:: Source excerpt ::

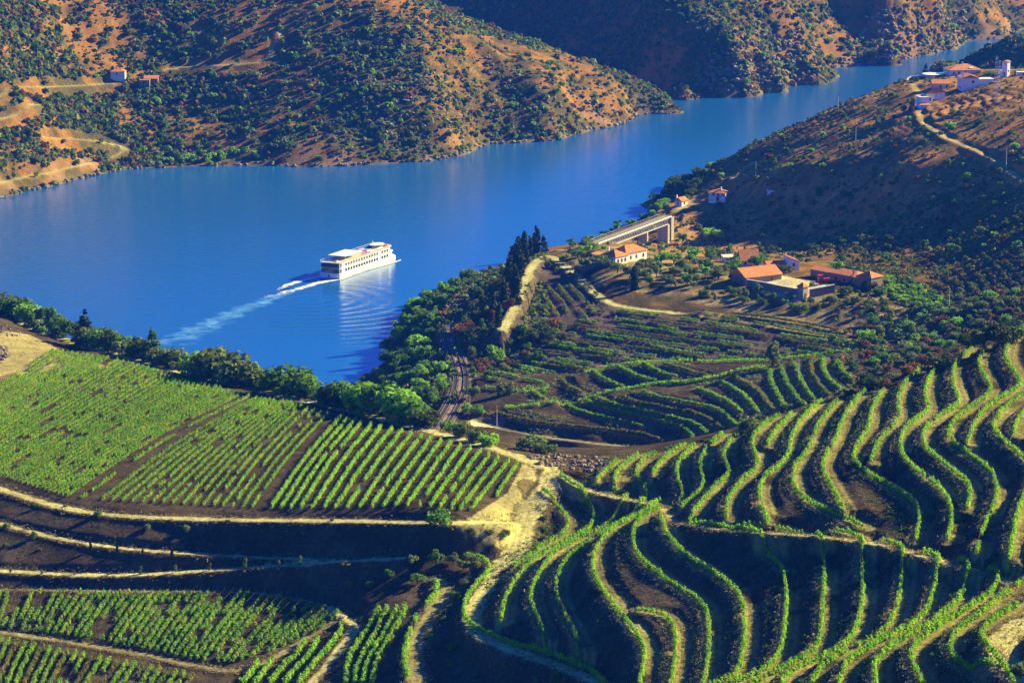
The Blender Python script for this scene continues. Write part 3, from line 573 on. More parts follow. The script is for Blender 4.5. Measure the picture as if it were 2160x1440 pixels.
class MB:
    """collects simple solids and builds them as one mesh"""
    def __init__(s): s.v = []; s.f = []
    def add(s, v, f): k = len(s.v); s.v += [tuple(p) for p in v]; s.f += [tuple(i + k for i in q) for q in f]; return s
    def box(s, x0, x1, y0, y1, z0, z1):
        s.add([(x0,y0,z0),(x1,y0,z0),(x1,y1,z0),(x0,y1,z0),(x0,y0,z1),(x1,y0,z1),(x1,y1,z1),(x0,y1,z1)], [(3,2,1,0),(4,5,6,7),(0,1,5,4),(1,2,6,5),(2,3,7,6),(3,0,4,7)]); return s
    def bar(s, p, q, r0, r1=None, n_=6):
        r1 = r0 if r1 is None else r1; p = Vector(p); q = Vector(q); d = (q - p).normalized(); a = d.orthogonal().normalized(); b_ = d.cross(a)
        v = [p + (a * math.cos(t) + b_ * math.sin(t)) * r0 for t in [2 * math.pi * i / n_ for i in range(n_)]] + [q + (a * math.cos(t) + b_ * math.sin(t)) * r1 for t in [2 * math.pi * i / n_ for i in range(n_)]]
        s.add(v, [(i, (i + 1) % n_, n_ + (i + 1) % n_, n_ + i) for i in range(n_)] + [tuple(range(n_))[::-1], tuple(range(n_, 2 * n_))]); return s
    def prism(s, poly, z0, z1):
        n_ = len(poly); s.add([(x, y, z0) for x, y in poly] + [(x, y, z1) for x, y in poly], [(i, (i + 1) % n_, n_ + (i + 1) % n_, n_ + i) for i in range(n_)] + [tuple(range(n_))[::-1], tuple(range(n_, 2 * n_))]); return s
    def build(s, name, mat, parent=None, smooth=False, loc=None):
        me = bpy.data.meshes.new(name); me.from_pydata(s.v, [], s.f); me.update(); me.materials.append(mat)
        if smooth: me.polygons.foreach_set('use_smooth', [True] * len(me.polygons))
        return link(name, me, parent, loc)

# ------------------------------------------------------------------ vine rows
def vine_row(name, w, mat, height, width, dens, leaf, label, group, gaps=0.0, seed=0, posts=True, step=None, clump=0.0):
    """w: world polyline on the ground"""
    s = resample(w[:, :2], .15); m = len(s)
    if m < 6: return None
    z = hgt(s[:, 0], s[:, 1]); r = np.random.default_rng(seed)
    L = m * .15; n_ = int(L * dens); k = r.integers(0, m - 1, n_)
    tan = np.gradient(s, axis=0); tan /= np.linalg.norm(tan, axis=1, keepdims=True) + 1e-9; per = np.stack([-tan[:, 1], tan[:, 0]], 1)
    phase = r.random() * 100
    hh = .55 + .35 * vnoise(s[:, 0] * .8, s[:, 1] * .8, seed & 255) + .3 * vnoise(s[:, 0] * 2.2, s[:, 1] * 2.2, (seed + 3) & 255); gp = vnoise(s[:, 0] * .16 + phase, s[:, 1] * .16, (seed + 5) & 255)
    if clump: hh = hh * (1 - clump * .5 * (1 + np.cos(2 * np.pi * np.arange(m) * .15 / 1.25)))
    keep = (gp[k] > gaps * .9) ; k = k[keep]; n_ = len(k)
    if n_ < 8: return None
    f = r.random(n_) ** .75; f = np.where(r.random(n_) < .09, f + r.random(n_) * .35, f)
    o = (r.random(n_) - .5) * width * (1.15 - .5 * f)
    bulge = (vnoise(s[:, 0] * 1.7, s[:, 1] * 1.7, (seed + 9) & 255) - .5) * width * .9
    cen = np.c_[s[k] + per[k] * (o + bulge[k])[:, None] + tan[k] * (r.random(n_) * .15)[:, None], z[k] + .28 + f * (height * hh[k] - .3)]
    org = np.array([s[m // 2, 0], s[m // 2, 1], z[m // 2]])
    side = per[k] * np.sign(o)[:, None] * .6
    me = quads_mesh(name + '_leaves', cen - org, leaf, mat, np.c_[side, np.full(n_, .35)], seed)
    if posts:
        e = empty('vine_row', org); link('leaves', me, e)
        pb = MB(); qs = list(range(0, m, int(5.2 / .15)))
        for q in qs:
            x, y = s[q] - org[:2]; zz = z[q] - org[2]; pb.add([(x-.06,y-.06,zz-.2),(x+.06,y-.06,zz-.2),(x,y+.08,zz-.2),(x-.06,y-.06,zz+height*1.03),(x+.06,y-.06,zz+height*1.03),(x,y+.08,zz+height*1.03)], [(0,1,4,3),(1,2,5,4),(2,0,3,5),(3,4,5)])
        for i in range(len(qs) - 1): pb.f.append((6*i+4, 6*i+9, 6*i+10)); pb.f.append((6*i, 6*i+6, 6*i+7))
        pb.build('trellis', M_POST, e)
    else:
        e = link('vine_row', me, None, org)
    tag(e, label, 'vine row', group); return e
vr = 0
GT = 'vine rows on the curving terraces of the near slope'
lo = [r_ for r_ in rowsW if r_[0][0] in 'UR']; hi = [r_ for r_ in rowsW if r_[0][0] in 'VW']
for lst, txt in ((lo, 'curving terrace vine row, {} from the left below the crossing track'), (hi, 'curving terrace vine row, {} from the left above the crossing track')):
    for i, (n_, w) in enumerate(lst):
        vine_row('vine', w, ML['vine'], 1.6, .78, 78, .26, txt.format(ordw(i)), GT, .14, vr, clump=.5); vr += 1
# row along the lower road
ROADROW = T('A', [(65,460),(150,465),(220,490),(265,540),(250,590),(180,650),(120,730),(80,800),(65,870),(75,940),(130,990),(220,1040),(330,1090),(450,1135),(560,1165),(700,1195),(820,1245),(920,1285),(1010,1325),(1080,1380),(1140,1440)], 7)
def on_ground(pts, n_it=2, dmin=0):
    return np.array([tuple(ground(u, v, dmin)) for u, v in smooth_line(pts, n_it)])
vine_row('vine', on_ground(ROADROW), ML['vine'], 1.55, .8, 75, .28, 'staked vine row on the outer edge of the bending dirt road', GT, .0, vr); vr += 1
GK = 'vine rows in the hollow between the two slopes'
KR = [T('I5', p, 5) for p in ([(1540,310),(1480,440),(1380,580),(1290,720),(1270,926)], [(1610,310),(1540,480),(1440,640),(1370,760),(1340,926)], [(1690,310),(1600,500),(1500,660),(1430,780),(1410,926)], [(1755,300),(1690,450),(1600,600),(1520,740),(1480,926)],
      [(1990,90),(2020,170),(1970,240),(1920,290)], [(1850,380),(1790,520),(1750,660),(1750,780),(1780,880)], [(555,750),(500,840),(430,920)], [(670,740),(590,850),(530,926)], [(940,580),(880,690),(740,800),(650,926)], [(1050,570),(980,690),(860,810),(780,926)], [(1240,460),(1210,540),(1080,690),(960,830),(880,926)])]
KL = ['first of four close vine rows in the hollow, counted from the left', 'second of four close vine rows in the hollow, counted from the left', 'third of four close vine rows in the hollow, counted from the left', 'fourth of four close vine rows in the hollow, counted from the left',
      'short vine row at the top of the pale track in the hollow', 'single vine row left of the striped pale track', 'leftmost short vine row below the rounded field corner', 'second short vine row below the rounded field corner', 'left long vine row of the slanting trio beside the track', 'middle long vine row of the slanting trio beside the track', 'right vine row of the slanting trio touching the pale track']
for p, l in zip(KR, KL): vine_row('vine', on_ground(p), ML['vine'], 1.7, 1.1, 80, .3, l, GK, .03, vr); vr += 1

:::

**Aim:**
Every line above should be repeated exactly; pictures stay out of the copy.

**Task result:**
The Blender Python script for this scene continues. Write part 3, from line 573 on. More parts follow. The script is for Blender 4.5. Measure the picture as if it were 2160x1440 pixels.
class MB:
    """collects simple solids and builds them as one mesh"""
    def __init__(s): s.v = []; s.f = []
    def add(s, v, f): k = len(s.v); s.v += [tuple(p) for p in v]; s.f += [tuple(i + k for i in q) for q in f]; return s
    def box(s, x0, x1, y0, y1, z0, z1):
        s.add([(x0,y0,z0),(x1,y0,z0),(x1,y1,z0),(x0,y1,z0),(x0,y0,z1),(x1,y0,z1),(x1,y1,z1),(x0,y1,z1)], [(3,2,1,0),(4,5,6,7),(0,1,5,4),(1,2,6,5),(2,3,7,6),(3,0,4,7)]); return s
    def bar(s, p, q, r0, r1=None, n_=6):
        r1 = r0 if r1 is None else r1; p = Vector(p); q = Vector(q); d = (q - p).normalized(); a = d.orthogonal().normalized(); b_ = d.cross(a)
        v = [p + (a * math.cos(t) + b_ * math.sin(t)) * r0 for t in [2 * math.pi * i / n_ for i in range(n_)]] + [q + (a * math.cos(t) + b_ * math.sin(t)) * r1 for t in [2 * math.pi * i / n_ for i in range(n_)]]
        s.add(v, [(i, (i + 1) % n_, n_ + (i + 1) % n_, n_ + i) for i in range(n_)] + [tuple(range(n_))[::-1], tuple(range(n_, 2 * n_))]); return s
    def prism(s, poly, z0, z1):
        n_ = len(poly); s.add([(x, y, z0) for x, y in poly] + [(x, y, z1) for x, y in poly], [(i, (i + 1) % n_, n_ + (i + 1) % n_, n_ + i) for i in range(n_)] + [tuple(range(n_))[::-1], tuple(range(n_, 2 * n_))]); return s
    def build(s, name, mat, parent=None, smooth=False, loc=None):
        me = bpy.data.meshes.new(name); me.from_pydata(s.v, [], s.f); me.update(); me.materials.append(mat)
        if smooth: me.polygons.foreach_set('use_smooth', [True] * len(me.polygons))
        return link(name, me, parent, loc)

# ------------------------------------------------------------------ vine rows
def vine_row(name, w, mat, height, width, dens, leaf, label, group, gaps=0.0, seed=0, posts=True, step=None, clump=0.0):
    """w: world polyline on the ground"""
    s = resample(w[:, :2], .15); m = len(s)
    if m < 6: return None
    z = hgt(s[:, 0], s[:, 1]); r = np.random.default_rng(seed)
    L = m * .15; n_ = int(L * dens); k = r.integers(0, m - 1, n_)
    tan = np.gradient(s, axis=0); tan /= np.linalg.norm(tan, axis=1, keepdims=True) + 1e-9; per = np.stack([-tan[:, 1], tan[:, 0]], 1)
    phase = r.random() * 100
    hh = .55 + .35 * vnoise(s[:, 0] * .8, s[:, 1] * .8, seed & 255) + .3 * vnoise(s[:, 0] * 2.2, s[:, 1] * 2.2, (seed + 3) & 255); gp = vnoise(s[:, 0] * .16 + phase, s[:, 1] * .16, (seed + 5) & 255)
    if clump: hh = hh * (1 - clump * .5 * (1 + np.cos(2 * np.pi * np.arange(m) * .15 / 1.25)))
    keep = (gp[k] > gaps * .9) ; k = k[keep]; n_ = len(k)
    if n_ < 8: return None
    f = r.random(n_) ** .75; f = np.where(r.random(n_) < .09, f + r.random(n_) * .35, f)
    o = (r.random(n_) - .5) * width * (1.15 - .5 * f)
    bulge = (vnoise(s[:, 0] * 1.7, s[:, 1] * 1.7, (seed + 9) & 255) - .5) * width * .9
    cen = np.c_[s[k] + per[k] * (o + bulge[k])[:, None] + tan[k] * (r.random(n_) * .15)[:, None], z[k] + .28 + f * (height * hh[k] - .3)]
    org = np.array([s[m // 2, 0], s[m // 2, 1], z[m // 2]])
    side = per[k] * np.sign(o)[:, None] * .6
    me = quads_mesh(name + '_leaves', cen - org, leaf, mat, np.c_[side, np.full(n_, .35)], seed)
    if posts:
        e = empty('vine_row', org); link('leaves', me, e)
        pb = MB(); qs = list(range(0, m, int(5.2 / .15)))
        for q in qs:
            x, y = s[q] - org[:2]; zz = z[q] - org[2]; pb.add([(x-.06,y-.06,zz-.2),(x+.06,y-.06,zz-.2),(x,y+.08,zz-.2),(x-.06,y-.06,zz+height*1.03),(x+.06,y-.06,zz+height*1.03),(x,y+.08,zz+height*1.03)], [(0,1,4,3),(1,2,5,4),(2,0,3,5),(3,4,5)])
        for i in range(len(qs) - 1): pb.f.append((6*i+4, 6*i+9, 6*i+10)); pb.f.append((6*i, 6*i+6, 6*i+7))
        pb.build('trellis', M_POST, e)
    else:
        e = link('vine_row', me, None, org)
    tag(e, label, 'vine row', group); return e
vr = 0
GT = 'vine rows on the curving terraces of the near slope'
lo = [r_ for r_ in rowsW if r_[0][0] in 'UR']; hi = [r_ for r_ in rowsW if r_[0][0] in 'VW']
for lst, txt in ((lo, 'curving terrace vine row, {} from the left below the crossing track'), (hi, 'curving terrace vine row, {} from the left above the crossing track')):
    for i, (n_, w) in enumerate(lst):
        vine_row('vine', w, ML['vine'], 1.6, .78, 78, .26, txt.format(ordw(i)), GT, .14, vr, clump=.5); vr += 1
# row along the lower road
ROADROW = T('A', [(65,460),(150,465),(220,490),(265,540),(250,590),(180,650),(120,730),(80,800),(65,870),(75,940),(130,990),(220,1040),(330,1090),(450,1135),(560,1165),(700,1195),(820,1245),(920,1285),(1010,1325),(1080,1380),(1140,1440)], 7)
def on_ground(pts, n_it=2, dmin=0):
    return np.array([tuple(ground(u, v, dmin)) for u, v in smooth_line(pts, n_it)])
vine_row('vine', on_ground(ROADROW), ML['vine'], 1.55, .8, 75, .28, 'staked vine row on the outer edge of the bending dirt road', GT, .0, vr); vr += 1
GK = 'vine rows in the hollow between the two slopes'
KR = [T('I5', p, 5) for p in ([(1540,310),(1480,440),(1380,580),(1290,720),(1270,926)], [(1610,310),(1540,480),(1440,640),(1370,760),(1340,926)], [(1690,310),(1600,500),(1500,660),(1430,780),(1410,926)], [(1755,300),(1690,450),(1600,600),(1520,740),(1480,926)],
      [(1990,90),(2020,170),(1970,240),(1920,290)], [(1850,380),(1790,520),(1750,660),(1750,780),(1780,880)], [(555,750),(500,840),(430,920)], [(670,740),(590,850),(530,926)], [(940,580),(880,690),(740,800),(650,926)], [(1050,570),(980,690),(860,810),(780,926)], [(1240,460),(1210,540),(1080,690),(960,830),(880,926)])]
KL = ['first of four close vine rows in the hollow, counted from the left', 'second of four close vine rows in the hollow, counted from the left', 'third of four close vine rows in the hollow, counted from the left', 'fourth of four close vine rows in the hollow, counted from the left',
      'short vine row at the top of the pale track in the hollow', 'single vine row left of the striped pale track', 'leftmost short vine row below the rounded field corner', 'second short vine row below the rounded field corner', 'left long vine row of the slanting trio beside the track', 'middle long vine row of the slanting trio beside the track', 'right vine row of the slanting trio touching the pale track']
for p, l in zip(KR, KL): vine_row('vine', on_ground(p), ML['vine'], 1.7, 1.1, 80, .3, l, GK, .03, vr); vr += 1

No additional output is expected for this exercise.